So who doesn’t know what JRuby is? (eerie silence). Cool, well we won’t talk about that toooo much, but it’s a java implementation of ruby. Lots of IDEs are getting support for ruby these days, and a lot of that is actually because of JRuby, since IDEs written in java were able to jack the jruby parser and utilize it for their own devious purposes (variable renaming, syntax highlighting, etc).

The jruby compiler is the first ruby compiler for a general-purpose VM. It’s ready for use! We’d recommend ahead-of-time compilation rather than just-in-time compilation for many apps. Lots of neat compiler optimizations are in there - cached literals, using native java features, etc. The ObjectSpace#each_object method has also been removed unless you pass a certain flag into jruby since it’s really slow to implement that particular method in java.

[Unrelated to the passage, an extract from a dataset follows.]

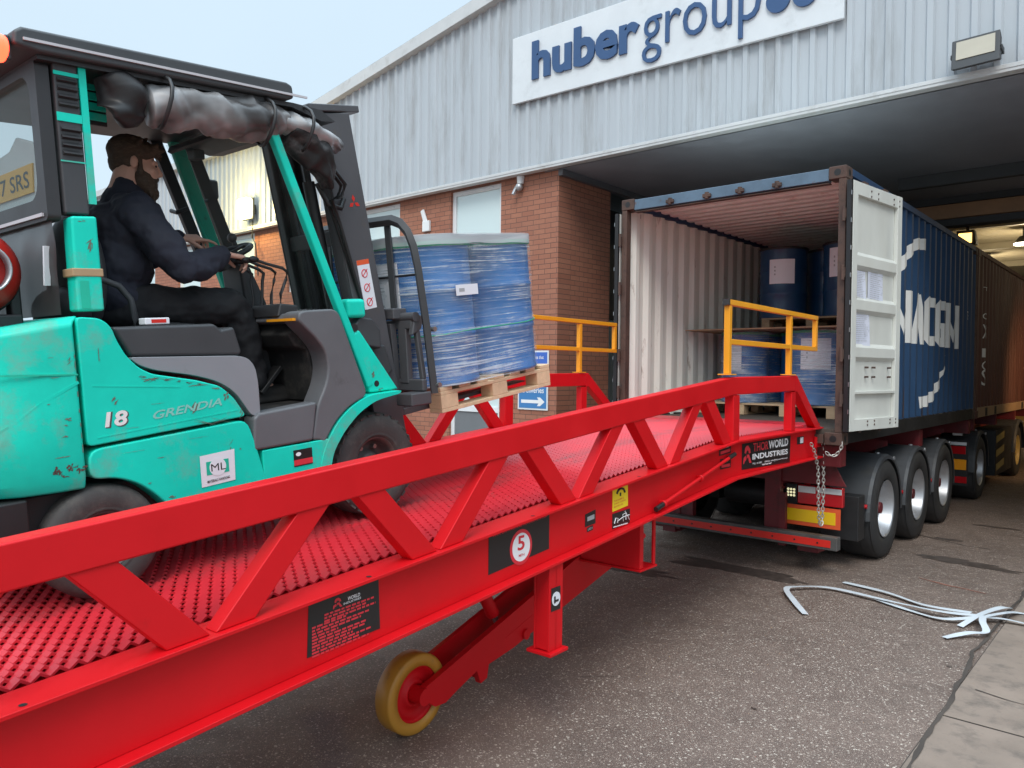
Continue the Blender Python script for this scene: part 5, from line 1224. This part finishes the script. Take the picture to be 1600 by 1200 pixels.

Jruby does not support standard C ruby extensions, but they would recommend pulling in native java libraries instead, as (they reckon) most of the things you would want to accomplish have already been implemented in java. Rmagick is currently being ported.

It is possible, as one might expect, to pull in java from ruby with jruby. A common use-case for this is to create GUIs with java swing, and the ruby swing abstraction actually does a lot to simplify the swing API and make it more enjoyable to use.

Upcoming features are Hibernate-backed persistence, Ruvlets (Ruby Servlet-like API), Rspec, and many others. Good times.